I really have nothing else to talk about, thats about it. Its seems that everytime we go to SN'S we always leave with the feeling that we are getting dumber and dumber. I don't know if its the people or the fact that its so late, its just always a hell of a blast. I seem to recall that Dan and ChelC keep getting cooler and cooler the more we go there. Maybe I should try to do things with them besides go there. I already do enough shite with Dan, I'm thinkin more so with ChelC. I have to squeeze all the time I have left here out. I gotta spend some time with her before I'm gone. I'd be ill advised if I didn't. Well you know what they say...when in Rome. Here's a random story I just wrote for the read home. Enjoy...I sure as hell did.
This guy walks into a laundry store, and asks for some peanuts.
Guy: Hey, give me some peanuts.
Laundry Lady: Um, we don't have peanuts, we're a laundry store
Guy: Hey, who are you people? Do you work for the CIA?
Laundry Lady: Um, no, who are you? Whata are you doing here?
Guy: Stuff.
Laundry Lady: What's wrong with you? You people drive me insane! What are you doing here if you don't have any laundry?
Guy: Stuff.
Laundry Lady: Okay that's it.
Lady smashes guy over the head with a cantaloupe.
Guy: Hey, you just hit me over the head with a cantaloupe!
Laundry Lady: Yeah, and the--
Guy: Geez, what's wrong with you?
Laundry Lady: Well you're the--
Guy: I'm not playing hide and seek with you any more!
Laundry Lady: What--
Guy leaves, slamming door. Ants start to eat the cantaloupe. Lady cries, and small rat living in a hole in the store implodes, leaving the cat furious.
Guy: I'm back
Laundry Lady: You cannot walk into my store wearing sliced turkey over your head.
Guy: Yes I can.
Laundry Lady: No you cant
Guy: Are you sure?
[Guy tries to bribe lady with a coathanger.]
Laundry Lady: Leave the Laundromat!
Guy: After you give me some peanuts!
Laundry Lady: You really want those peanuts, dont you?
Guy: Maybe, Maybe Not
Laundy Lady: Leave!
Guy: You shall not live to be older than two cycles of a halibuts unicycle, for Orville Redenbaucher, the popcorn guy, is coming for you. Hahahahaha! All hail Orville..All Hail Orville..
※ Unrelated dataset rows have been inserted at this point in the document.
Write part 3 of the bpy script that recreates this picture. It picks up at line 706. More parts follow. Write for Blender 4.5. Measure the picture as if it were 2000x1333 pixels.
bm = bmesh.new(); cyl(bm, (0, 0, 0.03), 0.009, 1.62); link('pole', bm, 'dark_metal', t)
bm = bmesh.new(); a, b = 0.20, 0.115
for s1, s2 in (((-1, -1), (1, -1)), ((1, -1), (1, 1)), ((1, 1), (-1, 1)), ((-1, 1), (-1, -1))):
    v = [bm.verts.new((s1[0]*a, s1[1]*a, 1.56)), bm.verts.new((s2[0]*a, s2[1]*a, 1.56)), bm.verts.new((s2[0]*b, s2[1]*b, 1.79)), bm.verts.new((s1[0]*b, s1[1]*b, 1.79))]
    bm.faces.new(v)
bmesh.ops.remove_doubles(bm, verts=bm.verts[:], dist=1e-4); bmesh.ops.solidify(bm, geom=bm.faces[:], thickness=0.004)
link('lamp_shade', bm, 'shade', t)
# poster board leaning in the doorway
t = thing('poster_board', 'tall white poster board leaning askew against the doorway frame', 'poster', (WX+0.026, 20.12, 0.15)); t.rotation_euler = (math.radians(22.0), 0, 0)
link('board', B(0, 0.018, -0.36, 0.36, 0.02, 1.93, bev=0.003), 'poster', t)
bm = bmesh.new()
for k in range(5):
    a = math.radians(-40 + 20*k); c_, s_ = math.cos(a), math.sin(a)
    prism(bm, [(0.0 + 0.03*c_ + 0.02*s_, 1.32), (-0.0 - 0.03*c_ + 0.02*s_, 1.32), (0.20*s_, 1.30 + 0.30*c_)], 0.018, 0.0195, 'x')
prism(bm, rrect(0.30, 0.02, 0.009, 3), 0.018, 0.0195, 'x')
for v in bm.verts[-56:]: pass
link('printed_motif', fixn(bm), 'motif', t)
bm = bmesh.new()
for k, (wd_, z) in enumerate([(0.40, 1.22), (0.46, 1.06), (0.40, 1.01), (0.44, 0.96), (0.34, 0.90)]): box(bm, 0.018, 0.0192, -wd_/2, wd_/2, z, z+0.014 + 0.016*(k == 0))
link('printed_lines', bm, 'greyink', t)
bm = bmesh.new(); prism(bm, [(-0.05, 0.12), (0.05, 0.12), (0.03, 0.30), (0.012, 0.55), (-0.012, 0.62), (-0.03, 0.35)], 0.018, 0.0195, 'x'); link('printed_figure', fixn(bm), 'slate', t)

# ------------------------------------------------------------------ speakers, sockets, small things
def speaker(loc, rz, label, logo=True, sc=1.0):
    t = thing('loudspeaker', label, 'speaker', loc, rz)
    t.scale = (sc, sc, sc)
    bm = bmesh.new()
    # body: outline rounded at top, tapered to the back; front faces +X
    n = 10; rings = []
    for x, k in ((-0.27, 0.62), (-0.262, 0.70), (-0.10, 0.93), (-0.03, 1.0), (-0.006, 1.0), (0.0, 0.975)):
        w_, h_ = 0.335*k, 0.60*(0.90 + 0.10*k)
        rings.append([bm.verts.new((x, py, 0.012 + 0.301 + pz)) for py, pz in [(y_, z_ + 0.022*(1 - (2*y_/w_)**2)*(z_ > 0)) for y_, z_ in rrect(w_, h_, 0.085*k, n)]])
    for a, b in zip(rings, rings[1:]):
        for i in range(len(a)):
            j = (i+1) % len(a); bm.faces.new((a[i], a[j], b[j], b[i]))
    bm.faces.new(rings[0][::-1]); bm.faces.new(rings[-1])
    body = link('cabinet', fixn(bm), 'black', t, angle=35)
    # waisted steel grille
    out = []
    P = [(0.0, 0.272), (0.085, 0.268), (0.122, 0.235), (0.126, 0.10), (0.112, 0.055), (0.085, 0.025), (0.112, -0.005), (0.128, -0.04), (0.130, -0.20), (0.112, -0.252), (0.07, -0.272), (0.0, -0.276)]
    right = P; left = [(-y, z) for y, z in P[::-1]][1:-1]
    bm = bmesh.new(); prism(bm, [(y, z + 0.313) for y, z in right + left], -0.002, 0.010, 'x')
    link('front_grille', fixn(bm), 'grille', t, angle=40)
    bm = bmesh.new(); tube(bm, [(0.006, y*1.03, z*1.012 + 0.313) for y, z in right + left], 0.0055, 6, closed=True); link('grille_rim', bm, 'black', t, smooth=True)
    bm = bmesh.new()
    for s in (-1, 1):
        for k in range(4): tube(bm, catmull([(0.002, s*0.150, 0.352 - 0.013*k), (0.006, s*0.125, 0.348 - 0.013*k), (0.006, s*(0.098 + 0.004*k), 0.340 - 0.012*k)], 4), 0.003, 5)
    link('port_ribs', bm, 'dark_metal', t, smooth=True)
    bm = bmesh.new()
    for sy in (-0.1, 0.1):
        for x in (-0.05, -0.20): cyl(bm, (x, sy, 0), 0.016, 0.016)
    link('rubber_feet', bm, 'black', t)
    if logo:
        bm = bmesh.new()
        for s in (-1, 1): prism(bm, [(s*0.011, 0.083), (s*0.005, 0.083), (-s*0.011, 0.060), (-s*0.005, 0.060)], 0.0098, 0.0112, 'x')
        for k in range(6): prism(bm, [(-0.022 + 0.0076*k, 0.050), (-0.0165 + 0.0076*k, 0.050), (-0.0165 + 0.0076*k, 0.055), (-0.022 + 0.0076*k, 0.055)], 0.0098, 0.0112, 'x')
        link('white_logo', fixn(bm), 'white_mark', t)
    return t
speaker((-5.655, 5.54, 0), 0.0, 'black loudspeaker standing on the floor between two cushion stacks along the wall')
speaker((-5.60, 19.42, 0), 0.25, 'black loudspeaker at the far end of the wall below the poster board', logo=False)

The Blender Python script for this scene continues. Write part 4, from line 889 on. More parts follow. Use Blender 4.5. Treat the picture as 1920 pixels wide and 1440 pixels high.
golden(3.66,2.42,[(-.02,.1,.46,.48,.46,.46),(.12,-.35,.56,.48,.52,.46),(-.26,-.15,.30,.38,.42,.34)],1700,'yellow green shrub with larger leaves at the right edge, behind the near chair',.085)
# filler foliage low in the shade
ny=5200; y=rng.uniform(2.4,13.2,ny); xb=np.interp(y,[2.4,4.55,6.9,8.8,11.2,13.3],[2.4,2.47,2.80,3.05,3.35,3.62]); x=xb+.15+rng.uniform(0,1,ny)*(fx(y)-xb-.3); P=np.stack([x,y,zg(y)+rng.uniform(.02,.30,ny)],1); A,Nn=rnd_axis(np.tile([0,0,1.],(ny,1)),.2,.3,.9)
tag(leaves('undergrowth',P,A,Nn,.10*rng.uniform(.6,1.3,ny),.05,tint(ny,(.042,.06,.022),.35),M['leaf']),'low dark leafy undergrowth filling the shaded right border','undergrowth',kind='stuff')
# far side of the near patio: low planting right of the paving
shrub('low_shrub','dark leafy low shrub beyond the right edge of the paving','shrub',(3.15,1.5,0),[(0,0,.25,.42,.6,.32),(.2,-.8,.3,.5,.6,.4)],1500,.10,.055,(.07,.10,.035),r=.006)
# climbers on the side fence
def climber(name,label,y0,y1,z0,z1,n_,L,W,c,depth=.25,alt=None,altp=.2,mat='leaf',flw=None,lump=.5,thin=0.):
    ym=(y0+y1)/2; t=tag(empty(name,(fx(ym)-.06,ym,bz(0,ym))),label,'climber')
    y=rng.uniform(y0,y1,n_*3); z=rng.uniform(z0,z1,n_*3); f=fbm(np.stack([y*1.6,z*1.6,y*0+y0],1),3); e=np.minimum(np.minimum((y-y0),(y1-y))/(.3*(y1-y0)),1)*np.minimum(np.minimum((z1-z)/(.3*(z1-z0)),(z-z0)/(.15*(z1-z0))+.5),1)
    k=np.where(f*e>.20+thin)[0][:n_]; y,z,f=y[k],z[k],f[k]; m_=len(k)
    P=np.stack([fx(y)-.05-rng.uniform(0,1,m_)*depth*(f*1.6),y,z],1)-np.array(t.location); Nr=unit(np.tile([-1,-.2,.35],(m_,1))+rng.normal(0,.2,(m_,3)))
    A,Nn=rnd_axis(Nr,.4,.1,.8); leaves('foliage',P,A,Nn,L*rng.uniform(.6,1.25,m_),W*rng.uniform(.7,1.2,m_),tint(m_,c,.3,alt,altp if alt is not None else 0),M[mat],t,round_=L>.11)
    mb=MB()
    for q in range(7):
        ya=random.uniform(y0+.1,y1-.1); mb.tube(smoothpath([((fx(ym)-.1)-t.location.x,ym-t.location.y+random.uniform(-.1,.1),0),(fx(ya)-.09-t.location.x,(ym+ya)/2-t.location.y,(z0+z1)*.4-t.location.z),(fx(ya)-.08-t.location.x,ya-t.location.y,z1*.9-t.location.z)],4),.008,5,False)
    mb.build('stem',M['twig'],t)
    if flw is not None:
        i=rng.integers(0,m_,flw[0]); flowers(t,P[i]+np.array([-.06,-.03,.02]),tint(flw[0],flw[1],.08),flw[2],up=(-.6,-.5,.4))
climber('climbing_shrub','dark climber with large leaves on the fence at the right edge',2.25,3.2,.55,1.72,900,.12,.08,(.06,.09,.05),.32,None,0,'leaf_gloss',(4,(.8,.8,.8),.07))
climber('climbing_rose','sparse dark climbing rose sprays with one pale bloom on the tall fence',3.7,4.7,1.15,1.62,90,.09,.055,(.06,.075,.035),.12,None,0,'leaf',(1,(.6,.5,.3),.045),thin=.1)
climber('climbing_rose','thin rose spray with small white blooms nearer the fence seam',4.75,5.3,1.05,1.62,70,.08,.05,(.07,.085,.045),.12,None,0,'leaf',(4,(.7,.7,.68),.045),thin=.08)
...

[lady calls the SWAT Team, and the swat team spray the guy with mace untill his eyes puff up and explode, causing the Advill on the counter to topple]
FIN
2 Comments:
yup that was random as hell. "sexy bacon" damn that will always be funny
"Sexy bacon" indeed. Dan, take in mind that it was 4 in the morning when I wrote that...and I was bored. I was shooting for randomness, I think I suceeded. I love being random.